SOURCE EXCERPT —

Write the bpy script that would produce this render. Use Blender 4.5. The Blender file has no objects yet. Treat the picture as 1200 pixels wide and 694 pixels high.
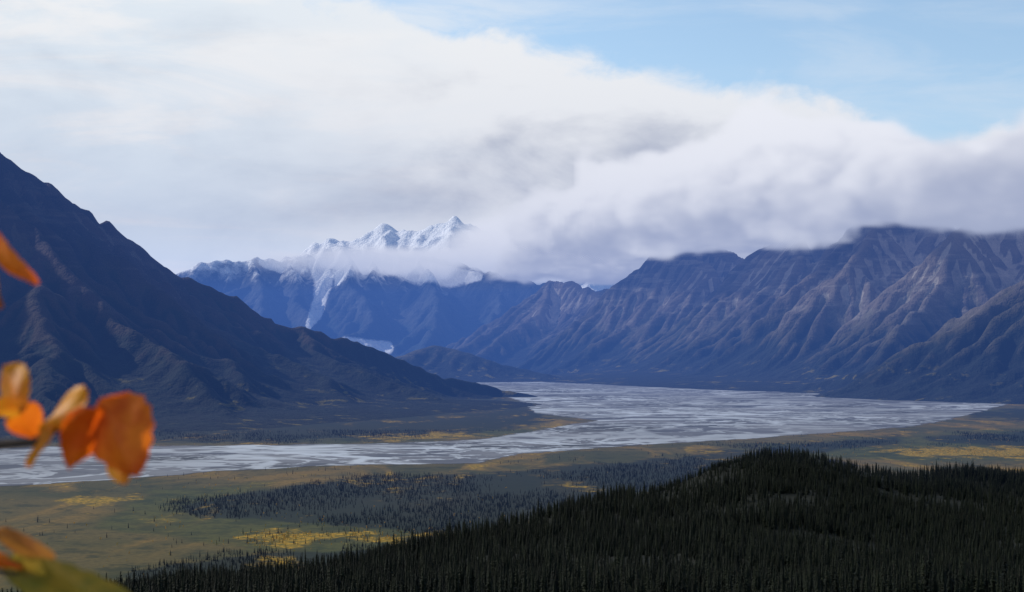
import bpy, math, random, time
import numpy as np
from mathutils import Vector, Matrix
random.seed(7); rng=np.random.default_rng(7)
T0=time.time()
F=1650.0; H=250.0; HY=415.0
sc=bpy.context.scene
def W(px,py,Y): return ((px-600)/F*Y, Y, H+(HY-py)/F*Y)
def link(o): sc.collection.objects.link(o); return o

# ---------------- node helper ----------------
class NB:
    def __init__(s,nt): s.nt=nt
    def n(s,t,props=None,**ins):
        nd=s.nt.nodes.new(t)
        for k,v in (props or {}).items(): setattr(nd,k,v)
        for k,v in ins.items(): s.set(nd,k.replace('_',' '),v)
        return nd
    def set(s,nd,k,v):
        sock=nd.inputs[k]
        if isinstance(v,bpy.types.NodeSocket): s.nt.links.new(v,sock)
        else:
            if sock.type=='RGBA' and len(v)==3: v=(*v,1)
            sock.default_value=v
    def m(s,op,a,b=None,c=None,clamp=False):
        nd=s.nt.nodes.new('ShaderNodeMath'); nd.operation=op; nd.use_clamp=clamp
        for i,v in enumerate((a,b,c)):
            if v is not None: s.set(nd,i,v)
        return nd.outputs[0]
    def add(s,a,b): return s.m('ADD',a,b)
    def sub(s,a,b): return s.m('SUBTRACT',a,b)
    def mul(s,a,b): return s.m('MULTIPLY',a,b)
    def div(s,a,b): return s.m('DIVIDE',a,b)
    def ss(s,lo,hi,x,o0=0.0,o1=1.0):
        nd=s.nt.nodes.new('ShaderNodeMapRange'); nd.interpolation_type='SMOOTHSTEP'
        s.set(nd,0,x); s.set(nd,1,lo); s.set(nd,2,hi); s.set(nd,3,o0); s.set(nd,4,o1)
        return nd.outputs[0]
    def vm(s,op,a,b):
        nd=s.nt.nodes.new('ShaderNodeVectorMath'); nd.operation=op
        s.set(nd,0,a); s.set(nd,1,b); return nd.outputs[0]
    def noise(s,vec,scale=1,detail=5,rough=.55,dist=0,lac=2.0):
        nd=s.nt.nodes.new('ShaderNodeTexNoise')
        s.set(nd,'Vector',vec); s.set(nd,'Scale',float(scale)); s.set(nd,'Detail',float(detail)); s.set(nd,'Roughness',float(rough)); s.set(nd,'Distortion',float(dist)); s.set(nd,'Lacunarity',float(lac))
        return nd.outputs[0]
    def mix(s,f,a,b):
        nd=s.nt.nodes.new('ShaderNodeMix'); nd.data_type='RGBA'
        s.set(nd,0,f); s.set(nd,6,a); s.set(nd,7,b); return nd.outputs[2]
    def comb(s,x,y,z):
        nd=s.nt.nodes.new('ShaderNodeCombineXYZ')
        s.set(nd,0,x); s.set(nd,1,y); s.set(nd,2,z); return nd.outputs[0]
    def sep(s,v):
        nd=s.nt.nodes.new('ShaderNodeSeparateXYZ'); s.set(nd,0,v); return nd.outputs
    def attr(s,name):
        nd=s.nt.nodes.new('ShaderNodeAttribute'); nd.attribute_name=name; return nd.outputs['Fac']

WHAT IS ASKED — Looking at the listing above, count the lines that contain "objects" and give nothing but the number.

EXERCISE RESULT — 2